I emailed Colin a couple of days ago to ask him whether he knew of anyone who had cut the bridges out of the transfer successfully and he sent me this. Thanks Colin.
“Just a little more about the pictures. These are the barrels used by Martin Heath in that one glorious season when he won 12 events, including his first win. This was at Cadwell when he was left on the grid as the compression was so high the rear wheel just slid instead of turning the engine over, on the old downhill start by the timing/ commentary box. He managed to start it eventually by vaulting on from the greatest possible height and it fired up. The field were disappearing into Charlies by now, but he caught and passed them all to win. Proper Boys Own Paper stuff.
However, the point is that the barrel, as we had no other, was reclaimed by boring out the broken skirt from a damaged set and pressing in a flanged liner from the top. ( It sat in a machined recess). The machining had broken through into the jacket so good old Loctite sealed it all up and provided what I think is called a ‘wet liner’. We could not bring ourselves to put dividing bars back in the ports so made them elliptical as you see and relieved them to give the rings a softer time. You will also see that we needed to use a ‘detachable’ steel ring for the lower seal – and this located on a small step machined on the liner o/d.
Another simultaneous experiment was to make the liner full length down to the very bottom of the crankwell to see whether preventing any piston ‘rock’ would help. You can see the remains of this in the pics after it was later cut off. The rods had to be scalloped to clear the base of the liner, but we still use them to this day with no trouble.
The heads are a type you are familiar with and the drilled/tapped holes onder the dome on the exhaust side were so that we could use a head steady onto a frame cross tube. ( This was our super lightweight T45 frame, it was more of a frame steady than an engine steady. It was so light it sang like a tuning fork even after the engine was cut).”
I also sent him the pictures of my piston for his interest and to get his thoughts.
“As for the fuel pattern on the piston crown, by using a close profile high compression arrangement I expected that any ‘clean’ area on the side was trapped fuel ‘end gasses’ that got rudely pushed/ sucked out of the way before they had a chance to detonate.”

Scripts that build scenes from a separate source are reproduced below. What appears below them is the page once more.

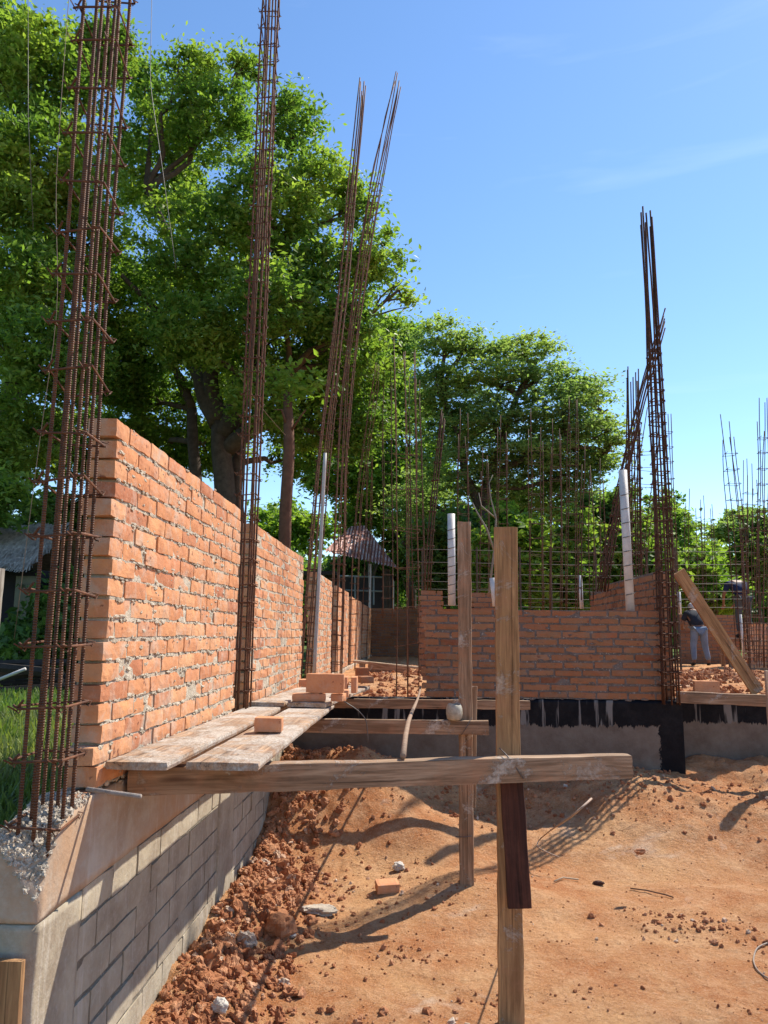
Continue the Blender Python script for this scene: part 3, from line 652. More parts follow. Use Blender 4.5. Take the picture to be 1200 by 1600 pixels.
more = [((985, 925), (1003, 780), (1022, 640), 12.0, .30, 4, 'thin wide-spaced cage narrowing upward beside the tallest right cage'),
        ((1053, 950), (1046, 800), (1040, 612), 12.5, .14, 4, 'thin bars rising just right of the tallest right cage'),
        ((726, 945), (724, 800), (722, 640), 13.5, .18, 4, 'faint rebar cage behind the weathered post, in front of the spreading tree'),
        ((785, 945), (785, 800), (786, 650), 15.0, .2, 4, 'faint rebar cage rising behind the top of the tallest post'),
        ((838, 950), (838, 800), (836, 640), 13.0, .22, 4, 'rebar cage before the spreading tree, right of the tallest post'),
        ((868, 950), (869, 800), (868, 655), 14.5, .2, 4, 'rebar cage left of the short white pipe on the wide shaded wall'),
        ((893, 950), (893, 800), (896, 620), 15.5, .2, 4, 'rebar cage directly behind the short white pipe'),
        ((924, 930), (924, 820), (923, 697), 11.5, .34, 6, 'wide row of upright bars left of the leaning bundle, tips against a patch of sky'),
        ((1085, 960), (1083, 860), (1081, 765), 20.0, .35, 4, 'short rebar cage behind the worker in jeans'),
        ((1110, 960), (1108, 880), (1104, 775), 22.0, .3, 4, 'short thin rebar cage right of the worker in jeans'),
        ((1163, 1010), (1150, 800), (1134, 648), 13.0, .2, 5, 'rebar cage leaning left against open sky at the right, with six thin tips'),
        ((1176, 1030), (1172, 860), (1172, 718), 16.0, .26, 6, 'rebar cage between the left-leaning one and the one at the right edge'),
        ((1190, 1035), (1190, 820), (1192, 622), 12.5, .12, 5, 'tall narrow rebar cage at the right edge of the photo'),
        ((606, 960), (606, 760), (604, 560), 17.0, .22, 4, 'thin rebar cage seen right of the tiled roof'),
        ((655, 945), (651, 780), (648, 590), 16.0, .26, 5, 'thin rebar cage behind the left end of the wide shaded wall'),
        ((757, 945), (757, 830), (757, 700), 17.0, .2, 4, 'faint rebar cage seen between the two tall posts')]
for q, (a, b, c, Y, w_, nb, lab) in enumerate(more):
    cage([at(*a, Y=Y), at(*b, Y=Y), at(*c, Y=Y)], w_, w_*.8, nb, lab, ties=.25, seed=30+q, rbar=.0048+Y*.0002, mat=RUST_D, jit=.03, k=4, tie_r=.004, topvar=.6, top_scale=.8)
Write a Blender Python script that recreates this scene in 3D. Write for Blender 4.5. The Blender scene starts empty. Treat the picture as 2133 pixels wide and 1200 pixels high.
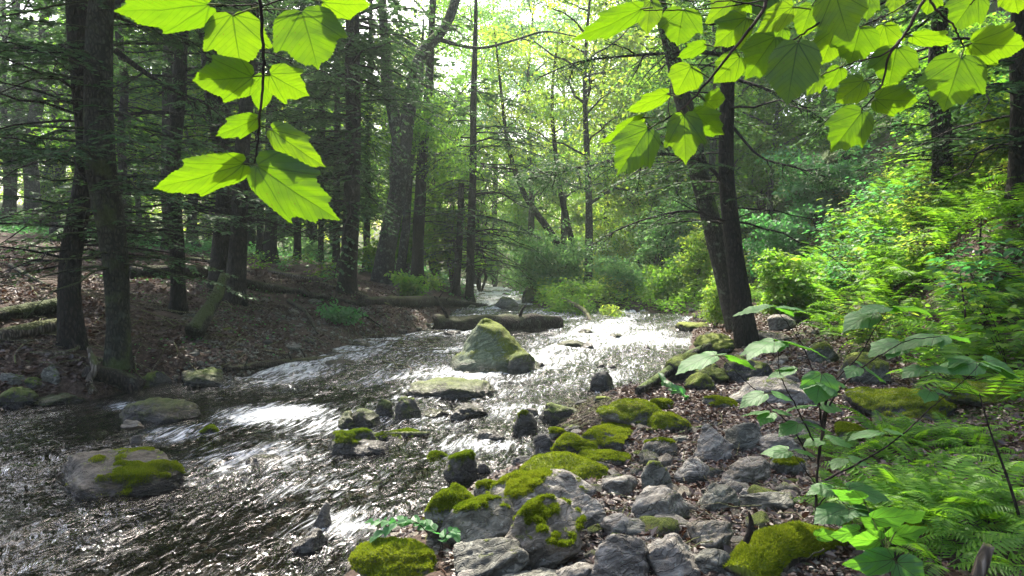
import bpy, bmesh, math, random
import numpy as np
from mathutils import Vector

# ------------------------------------------------------------------ camera, world, sun, exposure
S = bpy.context.scene
F, CX, CY, H, PITCH = 1523.0, 1066.5, 600.0, 1.9, math.atan(60 / 1523.0)
cd = bpy.data.cameras.new('camera'); cam = bpy.data.objects.new('camera', cd); S.collection.objects.link(cam)
cam.location = (0, 0, H); cam.rotation_euler = (math.pi / 2 - PITCH, 0, 0)
cd.sensor_width = 36; cd.lens = 36 * F / 2133; cd.clip_start = .05; cd.clip_end = 2000
S.camera = cam
S.view_settings.view_transform = 'Standard'; S.view_settings.look = 'None'
S.view_settings.exposure = 1.95; S.view_settings.gamma = 1
SUN_EL, SUN_AZ = 53, -14          # azimuth measured from +Y, positive to the right
W = bpy.data.worlds.new('World'); S.world = W; W.use_nodes = True
nt = W.node_tree; bgn = nt.nodes['Background']
sky = nt.nodes.new('ShaderNodeTexSky'); sky.sky_type = 'NISHITA'; sky.sun_disc = False
sky.sun_elevation = math.radians(SUN_EL); sky.sun_rotation = math.radians(SUN_AZ)
sky.dust_density = 6; sky.air_density = 1.0; sky.ozone_density = 1
nt.links.new(sky.outputs[0], bgn.inputs[0]); bgn.inputs[1].default_value = .15
sl = bpy.data.lights.new('sun', 'SUN'); sl.energy = 4.2; sl.angle = math.radians(.5); sl.color = (1, .93, .8)
sun = bpy.data.objects.new('sun', sl); S.collection.objects.link(sun)
e, a_ = math.radians(SUN_EL), math.radians(SUN_AZ)
SUND = Vector((math.sin(a_) * math.cos(e), math.cos(a_) * math.cos(e), math.sin(e)))
sun.rotation_euler = SUND.to_track_quat('Z', 'Y').to_euler(); sun.location = (0, 0, 30)
cy = S.cycles
cy.max_bounces = 6; cy.diffuse_bounces = 3; cy.glossy_bounces = 3; cy.transmission_bounces = 4
cy.transparent_max_bounces = 6; cy.volume_bounces = 1; cy.caustics_reflective = False; cy.caustics_refractive = False
cy.use_denoising = True; cy.denoising_prefilter = 'NONE'; cy.sample_clamp_indirect = 6; cy.sample_clamp_direct = 0

# ------------------------------------------------------------------ maths
FWD = np.array([0, math.cos(PITCH), -math.sin(PITCH)]); UP = np.array([0, math.sin(PITCH), math.cos(PITCH)])
C0 = np.array([0, 0, H])
def ray(px, py):
    return FWD + (px - CX) / F * np.array([1., 0, 0]) - (py - CY) / F * UP
def at(px, py, Y):
    r = ray(px, py); return C0 + r * (Y / r[1])
def hsh(i, j, k, s):
    n = (i * 374761393 + j * 668265263 + k * 2147483647 + s * 974634777) & 0xffffffff
    n = ((n ^ (n >> 13)) * 1274126177) & 0xffffffff
    n = (n ^ (n >> 16)) * 2246822519 & 0xffffffff
    return ((n ^ (n >> 15)) & 0xffffff) / float(0xffffff)
def vn(P, s=0):
    P = np.asarray(P, float); f = np.floor(P); t = P - f; i = f.astype(np.int64); t = t * t * (3 - 2 * t)
    r = 0
    for a in (0, 1):
        for b in (0, 1):
            for c in (0, 1):
                w = (t[:, 0] if a else 1 - t[:, 0]) * (t[:, 1] if b else 1 - t[:, 1]) * (t[:, 2] if c else 1 - t[:, 2])
                r = r + w * hsh(i[:, 0] + a, i[:, 1] + b, i[:, 2] + c, s)
    return r * 2 - 1
def fbm(P, s=0, o=4, g=.5):
    P = np.asarray(P, float); r = 0; w = 1; n = 0
    for k in range(o):
        r = r + w * vn(P * 2 ** k + k * 7.3, s + k); n += w; w *= g
    return r / n
def sm(x, a, b):
    t = np.clip((x - a) / (b - a), 0, 1); return t * t * (3 - 2 * t)
def unit(v): return v / np.maximum(np.linalg.norm(v, axis=-1, keepdims=True), 1e-9)

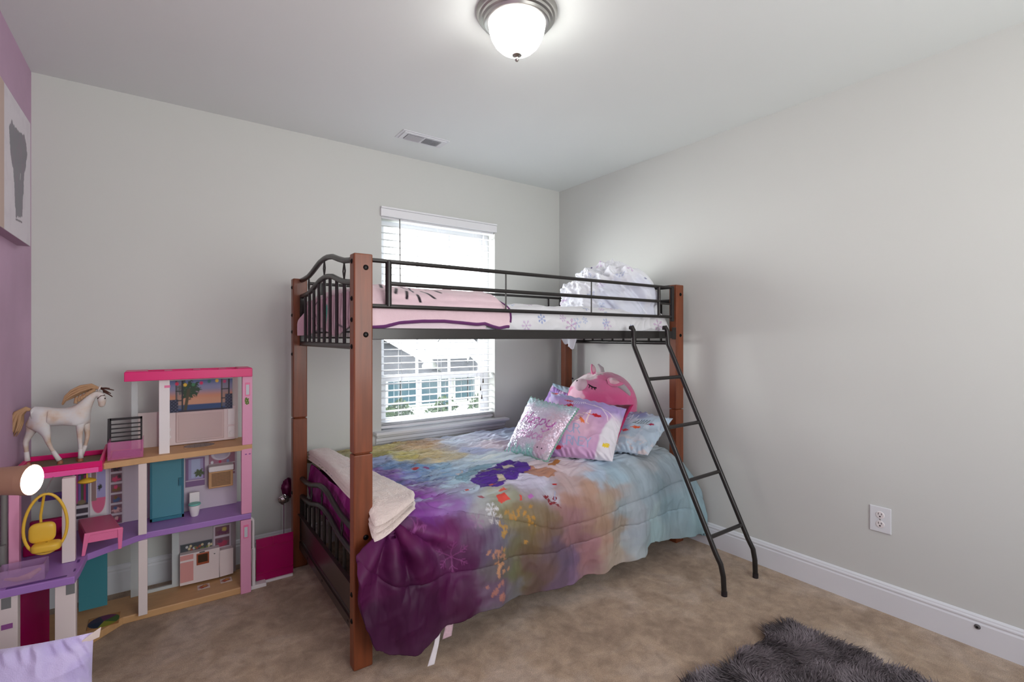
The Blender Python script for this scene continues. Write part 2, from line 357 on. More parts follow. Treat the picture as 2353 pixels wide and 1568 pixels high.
for xm in (1.447, 1.701):
    MB().box((xm - .009, 3.158, WZ0 + .05), (xm + .009, 3.172, zm)).build('muntin', M['trim'], w1, smooth=False)
    MB().box((xm - .009, 3.176, zm), (xm + .009, 3.186, WZ1 - t - .02)).build('muntin', M['trim'], w1, smooth=False)
MB().box((WX0 + .04, 3.162, WZ0 + .04), (WX1 - .04, 3.165, zm)).build('pane', glass, w1, smooth=False)
MB().box((WX0 + .04, 3.18, zm), (WX1 - .04, 3.183, WZ1 - .04)).build('pane', glass, w1, smooth=False)
b = MB(); b.box((1.085, 2.985, WZ0), (2.109, YB, .636)).box((WX0, YB, WZ0), (WX1, 3.15, .636))
b.build('window_sill', M['trim'], w1, smooth=False, bevel=.005)
v = []
for x0 in (1.10, 2.094):
    for y, z in ((YB, .615), (3.012, .615), (3.016, .60), (3.03, .592), (3.03, .575), (3.036, .566), (3.036, .556), (YB, .553)): v.append((x0, y, z))
MB().add(v, [(i, (i + 1) % 8, 8 + (i + 1) % 8, 8 + i) for i in range(8)] + [tuple(range(8)), tuple(range(15, 7, -1))]).build('apron', M['trim'], w1, smooth=False)

# blind
bl = thing('window_blind', (1.578, 3.09, .65), 'open white horizontal slat blind hanging in the window behind the bunk bed', 'blind')
slm = mat('white_slat', (236, 237, 240), .45)
b = MB(); b.box((1.131, 3.030, 2.022), (2.024, 3.0495, 2.0715))
b.box((1.131, 3.025, 2.072), (2.024, 3.0495, 2.084)).build('valance', slm, bl, smooth=False, bevel=.003)
MB().box((1.145, 3.06, 2.012), (2.012, 3.125, 2.056)).build('head_rail', slm, bl, smooth=False)
b = MB(); zz = .705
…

and of the photo of Martin:
I think it was taken at Mallory but expect Martin will correct me if necessary. Incidentally the silencer shown was our first effort after introduction of silencing regulations. This one is designed on the principle of ‘silencing by controlled leakage’ whereby multiple small outlets are provided under the crankcase all carefully pointed in different directions. From memory this set up has five intentional outlets including the official one. The theory is that one noise meter will have difficulty covering all directions at once. It worked well enough, for we would have been excluded on open pipes, and to my surprise the machine seemed, subjectively, to go just a little better than before.